**** Dataset section ****

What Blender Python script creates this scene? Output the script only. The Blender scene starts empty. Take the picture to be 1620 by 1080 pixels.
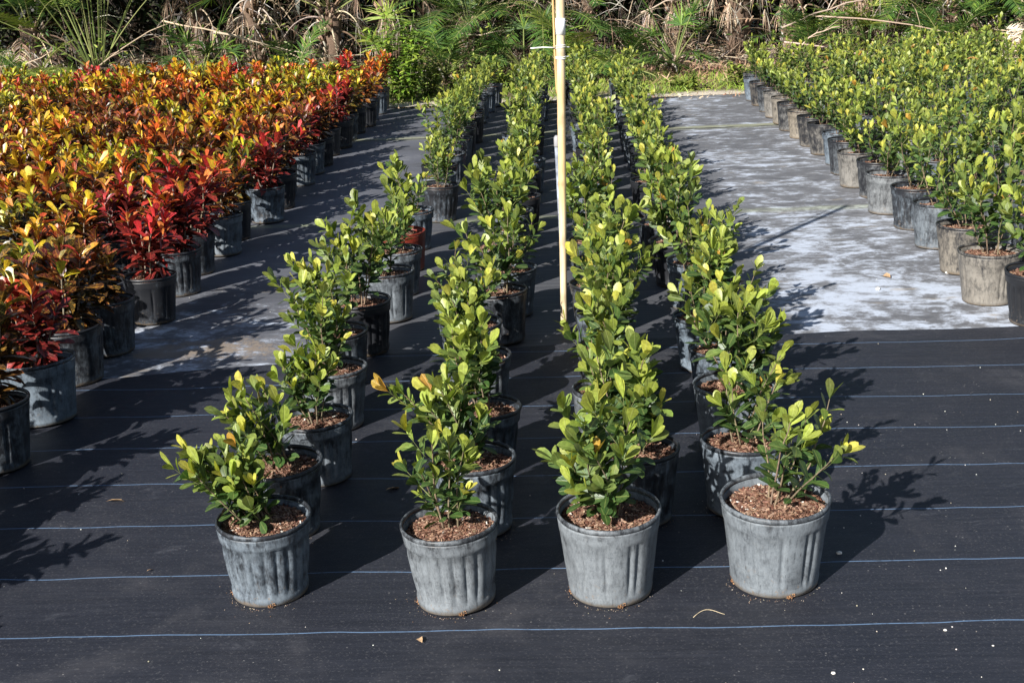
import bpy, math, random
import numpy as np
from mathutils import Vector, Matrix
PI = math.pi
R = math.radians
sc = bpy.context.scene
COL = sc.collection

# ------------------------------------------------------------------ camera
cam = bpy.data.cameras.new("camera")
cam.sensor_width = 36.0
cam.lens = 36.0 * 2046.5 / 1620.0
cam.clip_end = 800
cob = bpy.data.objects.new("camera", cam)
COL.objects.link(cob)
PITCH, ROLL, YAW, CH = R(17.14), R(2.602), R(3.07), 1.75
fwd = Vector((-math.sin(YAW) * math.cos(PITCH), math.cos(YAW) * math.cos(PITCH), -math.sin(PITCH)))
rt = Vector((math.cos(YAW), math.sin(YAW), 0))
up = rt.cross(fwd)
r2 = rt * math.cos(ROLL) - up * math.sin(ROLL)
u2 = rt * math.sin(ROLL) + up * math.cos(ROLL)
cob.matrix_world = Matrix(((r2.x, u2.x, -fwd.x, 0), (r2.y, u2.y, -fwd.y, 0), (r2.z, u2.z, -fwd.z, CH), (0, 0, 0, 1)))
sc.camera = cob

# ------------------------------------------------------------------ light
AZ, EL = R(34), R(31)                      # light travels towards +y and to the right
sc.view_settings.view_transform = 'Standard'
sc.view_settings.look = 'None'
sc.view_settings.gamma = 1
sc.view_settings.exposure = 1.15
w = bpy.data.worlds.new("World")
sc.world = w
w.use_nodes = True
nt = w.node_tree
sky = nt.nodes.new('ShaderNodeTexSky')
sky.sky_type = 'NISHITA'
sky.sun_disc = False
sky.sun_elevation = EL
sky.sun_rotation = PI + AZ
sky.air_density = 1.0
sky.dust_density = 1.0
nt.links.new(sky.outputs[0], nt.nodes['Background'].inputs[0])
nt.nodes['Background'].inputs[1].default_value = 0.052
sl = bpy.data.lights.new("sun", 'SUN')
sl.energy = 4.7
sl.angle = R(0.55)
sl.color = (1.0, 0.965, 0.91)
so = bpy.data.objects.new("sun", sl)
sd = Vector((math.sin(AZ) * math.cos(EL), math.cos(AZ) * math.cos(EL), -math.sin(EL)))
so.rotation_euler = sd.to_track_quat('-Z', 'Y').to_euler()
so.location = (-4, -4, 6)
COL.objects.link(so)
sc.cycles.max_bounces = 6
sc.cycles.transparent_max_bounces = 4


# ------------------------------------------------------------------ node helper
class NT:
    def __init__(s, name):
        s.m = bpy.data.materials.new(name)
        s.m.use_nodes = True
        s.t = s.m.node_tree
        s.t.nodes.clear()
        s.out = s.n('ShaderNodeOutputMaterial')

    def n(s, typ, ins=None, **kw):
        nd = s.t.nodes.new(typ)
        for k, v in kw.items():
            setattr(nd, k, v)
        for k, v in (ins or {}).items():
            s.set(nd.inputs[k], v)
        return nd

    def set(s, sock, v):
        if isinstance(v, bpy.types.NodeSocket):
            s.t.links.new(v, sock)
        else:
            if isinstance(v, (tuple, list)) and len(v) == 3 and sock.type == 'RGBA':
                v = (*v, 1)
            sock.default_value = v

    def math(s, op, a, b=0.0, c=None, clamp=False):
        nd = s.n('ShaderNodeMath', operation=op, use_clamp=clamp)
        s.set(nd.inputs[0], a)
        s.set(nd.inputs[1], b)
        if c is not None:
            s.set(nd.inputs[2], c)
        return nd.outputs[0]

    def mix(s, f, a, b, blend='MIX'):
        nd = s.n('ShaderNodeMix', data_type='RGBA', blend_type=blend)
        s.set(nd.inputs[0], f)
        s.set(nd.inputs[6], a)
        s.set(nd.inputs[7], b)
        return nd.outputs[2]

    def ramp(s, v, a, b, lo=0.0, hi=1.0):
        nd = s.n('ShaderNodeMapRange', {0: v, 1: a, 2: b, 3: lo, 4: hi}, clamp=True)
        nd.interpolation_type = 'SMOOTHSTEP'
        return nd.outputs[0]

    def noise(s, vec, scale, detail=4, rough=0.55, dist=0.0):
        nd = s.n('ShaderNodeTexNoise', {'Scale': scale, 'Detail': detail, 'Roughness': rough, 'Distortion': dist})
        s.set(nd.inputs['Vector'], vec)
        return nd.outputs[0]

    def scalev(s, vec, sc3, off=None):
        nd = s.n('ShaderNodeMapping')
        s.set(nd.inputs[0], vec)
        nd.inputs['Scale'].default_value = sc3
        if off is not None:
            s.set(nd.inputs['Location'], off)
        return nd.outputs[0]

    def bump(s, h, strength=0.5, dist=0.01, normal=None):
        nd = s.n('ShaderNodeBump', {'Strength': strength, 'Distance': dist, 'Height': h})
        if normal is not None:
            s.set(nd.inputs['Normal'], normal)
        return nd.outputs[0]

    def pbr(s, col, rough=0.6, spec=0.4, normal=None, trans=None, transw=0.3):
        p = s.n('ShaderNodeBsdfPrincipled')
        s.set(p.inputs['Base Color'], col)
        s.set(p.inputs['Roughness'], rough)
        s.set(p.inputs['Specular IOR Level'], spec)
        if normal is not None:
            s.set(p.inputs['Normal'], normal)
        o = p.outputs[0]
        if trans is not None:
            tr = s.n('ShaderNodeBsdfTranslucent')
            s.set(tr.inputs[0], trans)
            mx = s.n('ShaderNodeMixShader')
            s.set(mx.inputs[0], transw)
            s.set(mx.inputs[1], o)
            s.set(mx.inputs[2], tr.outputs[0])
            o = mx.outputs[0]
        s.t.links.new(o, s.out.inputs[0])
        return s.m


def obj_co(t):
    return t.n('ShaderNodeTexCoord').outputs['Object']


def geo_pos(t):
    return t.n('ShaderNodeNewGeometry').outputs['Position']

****

▶ _Exercise objective_
Repeat the material above verbatim. Leave the pictures behind.

▶ _Task result_
What Blender Python script creates this scene? Output the script only. The Blender scene starts empty. Take the picture to be 1620 by 1080 pixels.
import bpy, math, random
import numpy as np
from mathutils import Vector, Matrix
PI = math.pi
R = math.radians
sc = bpy.context.scene
COL = sc.collection

# ------------------------------------------------------------------ camera
cam = bpy.data.cameras.new("camera")
cam.sensor_width = 36.0
cam.lens = 36.0 * 2046.5 / 1620.0
cam.clip_end = 800
cob = bpy.data.objects.new("camera", cam)
COL.objects.link(cob)
PITCH, ROLL, YAW, CH = R(17.14), R(2.602), R(3.07), 1.75
fwd = Vector((-math.sin(YAW) * math.cos(PITCH), math.cos(YAW) * math.cos(PITCH), -math.sin(PITCH)))
rt = Vector((math.cos(YAW), math.sin(YAW), 0))
up = rt.cross(fwd)
r2 = rt * math.cos(ROLL) - up * math.sin(ROLL)
u2 = rt * math.sin(ROLL) + up * math.cos(ROLL)
cob.matrix_world = Matrix(((r2.x, u2.x, -fwd.x, 0), (r2.y, u2.y, -fwd.y, 0), (r2.z, u2.z, -fwd.z, CH), (0, 0, 0, 1)))
sc.camera = cob

# ------------------------------------------------------------------ light
AZ, EL = R(34), R(31)                      # light travels towards +y and to the right
sc.view_settings.view_transform = 'Standard'
sc.view_settings.look = 'None'
sc.view_settings.gamma = 1
sc.view_settings.exposure = 1.15
w = bpy.data.worlds.new("World")
sc.world = w
w.use_nodes = True
nt = w.node_tree
sky = nt.nodes.new('ShaderNodeTexSky')
sky.sky_type = 'NISHITA'
sky.sun_disc = False
sky.sun_elevation = EL
sky.sun_rotation = PI + AZ
sky.air_density = 1.0
sky.dust_density = 1.0
nt.links.new(sky.outputs[0], nt.nodes['Background'].inputs[0])
nt.nodes['Background'].inputs[1].default_value = 0.052
sl = bpy.data.lights.new("sun", 'SUN')
sl.energy = 4.7
sl.angle = R(0.55)
sl.color = (1.0, 0.965, 0.91)
so = bpy.data.objects.new("sun", sl)
sd = Vector((math.sin(AZ) * math.cos(EL), math.cos(AZ) * math.cos(EL), -math.sin(EL)))
so.rotation_euler = sd.to_track_quat('-Z', 'Y').to_euler()
so.location = (-4, -4, 6)
COL.objects.link(so)
sc.cycles.max_bounces = 6
sc.cycles.transparent_max_bounces = 4


# ------------------------------------------------------------------ node helper
class NT:
    def __init__(s, name):
        s.m = bpy.data.materials.new(name)
        s.m.use_nodes = True
        s.t = s.m.node_tree
        s.t.nodes.clear()
        s.out = s.n('ShaderNodeOutputMaterial')

    def n(s, typ, ins=None, **kw):
        nd = s.t.nodes.new(typ)
        for k, v in kw.items():
            setattr(nd, k, v)
        for k, v in (ins or {}).items():
            s.set(nd.inputs[k], v)
        return nd

    def set(s, sock, v):
        if isinstance(v, bpy.types.NodeSocket):
            s.t.links.new(v, sock)
        else:
            if isinstance(v, (tuple, list)) and len(v) == 3 and sock.type == 'RGBA':
                v = (*v, 1)
            sock.default_value = v

    def math(s, op, a, b=0.0, c=None, clamp=False):
        nd = s.n('ShaderNodeMath', operation=op, use_clamp=clamp)
        s.set(nd.inputs[0], a)
        s.set(nd.inputs[1], b)
        if c is not None:
            s.set(nd.inputs[2], c)
        return nd.outputs[0]

    def mix(s, f, a, b, blend='MIX'):
        nd = s.n('ShaderNodeMix', data_type='RGBA', blend_type=blend)
        s.set(nd.inputs[0], f)
        s.set(nd.inputs[6], a)
        s.set(nd.inputs[7], b)
        return nd.outputs[2]

    def ramp(s, v, a, b, lo=0.0, hi=1.0):
        nd = s.n('ShaderNodeMapRange', {0: v, 1: a, 2: b, 3: lo, 4: hi}, clamp=True)
        nd.interpolation_type = 'SMOOTHSTEP'
        return nd.outputs[0]

    def noise(s, vec, scale, detail=4, rough=0.55, dist=0.0):
        nd = s.n('ShaderNodeTexNoise', {'Scale': scale, 'Detail': detail, 'Roughness': rough, 'Distortion': dist})
        s.set(nd.inputs['Vector'], vec)
        return nd.outputs[0]

    def scalev(s, vec, sc3, off=None):
        nd = s.n('ShaderNodeMapping')
        s.set(nd.inputs[0], vec)
        nd.inputs['Scale'].default_value = sc3
        if off is not None:
            s.set(nd.inputs['Location'], off)
        return nd.outputs[0]

    def bump(s, h, strength=0.5, dist=0.01, normal=None):
        nd = s.n('ShaderNodeBump', {'Strength': strength, 'Distance': dist, 'Height': h})
        if normal is not None:
            s.set(nd.inputs['Normal'], normal)
        return nd.outputs[0]

    def pbr(s, col, rough=0.6, spec=0.4, normal=None, trans=None, transw=0.3):
        p = s.n('ShaderNodeBsdfPrincipled')
        s.set(p.inputs['Base Color'], col)
        s.set(p.inputs['Roughness'], rough)
        s.set(p.inputs['Specular IOR Level'], spec)
        if normal is not None:
            s.set(p.inputs['Normal'], normal)
        o = p.outputs[0]
        if trans is not None:
            tr = s.n('ShaderNodeBsdfTranslucent')
            s.set(tr.inputs[0], trans)
            mx = s.n('ShaderNodeMixShader')
            s.set(mx.inputs[0], transw)
            s.set(mx.inputs[1], o)
            s.set(mx.inputs[2], tr.outputs[0])
            o = mx.outputs[0]
        s.t.links.new(o, s.out.inputs[0])
        return s.m


def obj_co(t):
    return t.n('ShaderNodeTexCoord').outputs['Object']


def geo_pos(t):
    return t.n('ShaderNodeNewGeometry').outputs['Position']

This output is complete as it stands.